#### EXERCISE MATERIAL ####
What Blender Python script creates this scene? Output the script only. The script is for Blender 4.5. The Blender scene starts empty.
####
#### EXERCISE MATERIAL ####
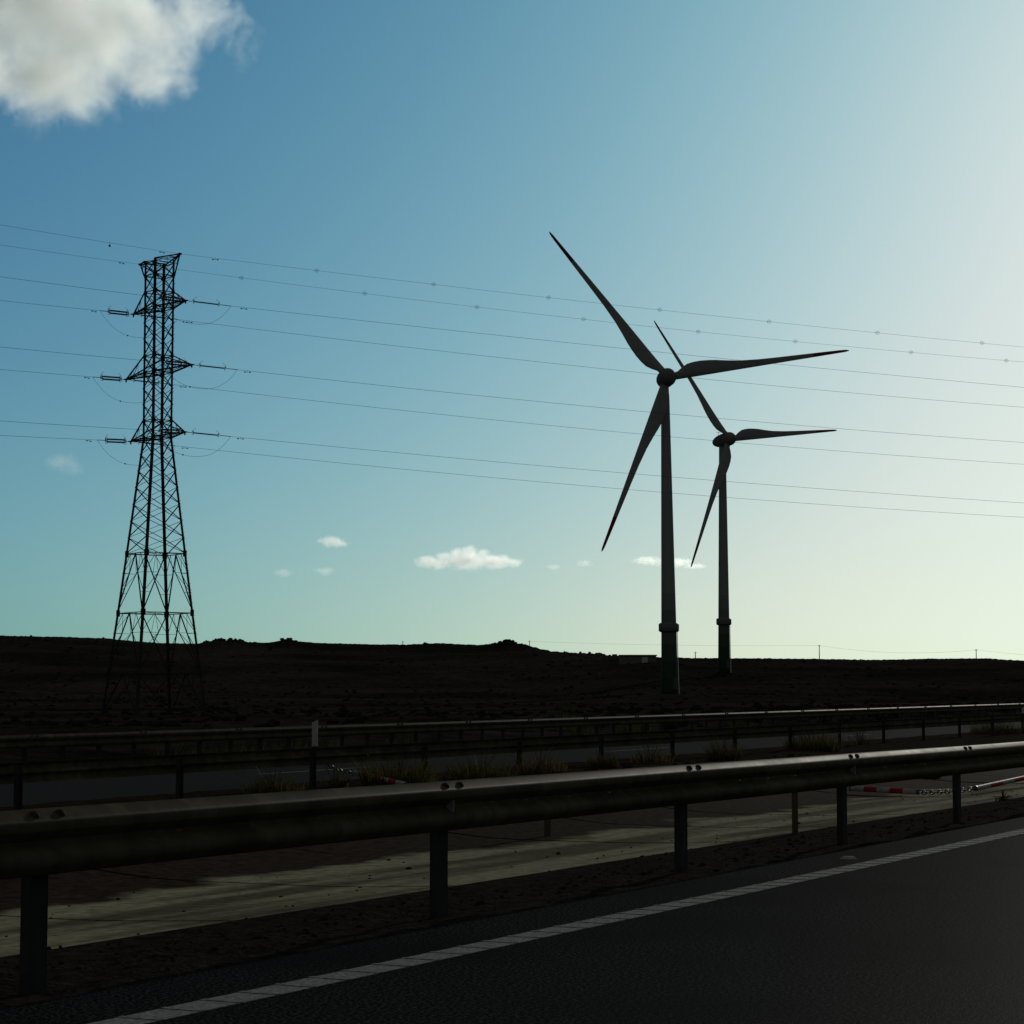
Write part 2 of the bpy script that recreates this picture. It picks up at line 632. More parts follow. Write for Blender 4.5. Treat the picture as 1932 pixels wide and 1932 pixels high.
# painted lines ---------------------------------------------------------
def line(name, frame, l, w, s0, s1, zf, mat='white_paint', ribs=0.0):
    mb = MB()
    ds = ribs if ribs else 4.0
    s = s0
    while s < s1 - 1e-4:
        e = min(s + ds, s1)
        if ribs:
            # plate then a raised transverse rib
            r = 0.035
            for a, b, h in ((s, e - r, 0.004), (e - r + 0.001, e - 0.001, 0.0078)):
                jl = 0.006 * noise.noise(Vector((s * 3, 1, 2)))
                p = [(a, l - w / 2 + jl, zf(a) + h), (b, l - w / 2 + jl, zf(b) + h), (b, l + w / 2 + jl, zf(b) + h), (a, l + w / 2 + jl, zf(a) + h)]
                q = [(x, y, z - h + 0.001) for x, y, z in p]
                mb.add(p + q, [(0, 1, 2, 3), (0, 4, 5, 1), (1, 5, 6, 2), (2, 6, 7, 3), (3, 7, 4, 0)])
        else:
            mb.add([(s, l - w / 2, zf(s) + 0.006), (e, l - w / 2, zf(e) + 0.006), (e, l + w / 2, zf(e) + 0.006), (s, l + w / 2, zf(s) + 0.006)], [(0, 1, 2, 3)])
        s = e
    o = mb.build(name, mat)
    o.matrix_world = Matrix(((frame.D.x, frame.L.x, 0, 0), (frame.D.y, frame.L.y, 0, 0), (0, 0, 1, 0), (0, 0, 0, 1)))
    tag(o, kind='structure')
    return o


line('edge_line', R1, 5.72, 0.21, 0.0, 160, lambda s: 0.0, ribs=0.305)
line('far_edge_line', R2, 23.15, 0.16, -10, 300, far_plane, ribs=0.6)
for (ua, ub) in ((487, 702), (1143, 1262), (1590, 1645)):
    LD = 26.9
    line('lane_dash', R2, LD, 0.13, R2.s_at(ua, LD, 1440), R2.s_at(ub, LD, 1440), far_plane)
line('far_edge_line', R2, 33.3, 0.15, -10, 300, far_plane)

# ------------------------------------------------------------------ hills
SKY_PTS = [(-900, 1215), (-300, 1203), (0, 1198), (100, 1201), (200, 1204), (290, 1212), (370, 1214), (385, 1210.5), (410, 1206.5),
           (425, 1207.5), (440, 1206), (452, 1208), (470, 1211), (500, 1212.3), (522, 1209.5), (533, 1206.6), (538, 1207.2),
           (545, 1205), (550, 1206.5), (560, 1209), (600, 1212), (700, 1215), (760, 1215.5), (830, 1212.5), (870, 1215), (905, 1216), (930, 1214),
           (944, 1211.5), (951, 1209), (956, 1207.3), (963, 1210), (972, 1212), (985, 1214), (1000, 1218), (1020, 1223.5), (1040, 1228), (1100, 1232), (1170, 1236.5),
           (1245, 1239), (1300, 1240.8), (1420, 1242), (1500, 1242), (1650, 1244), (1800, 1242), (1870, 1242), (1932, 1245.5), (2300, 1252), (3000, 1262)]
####
WHAT THE TASK ASKS ::
From the records above, report the count of lines containing "script" and nothing more.

WRITTEN RESPONSE ::
2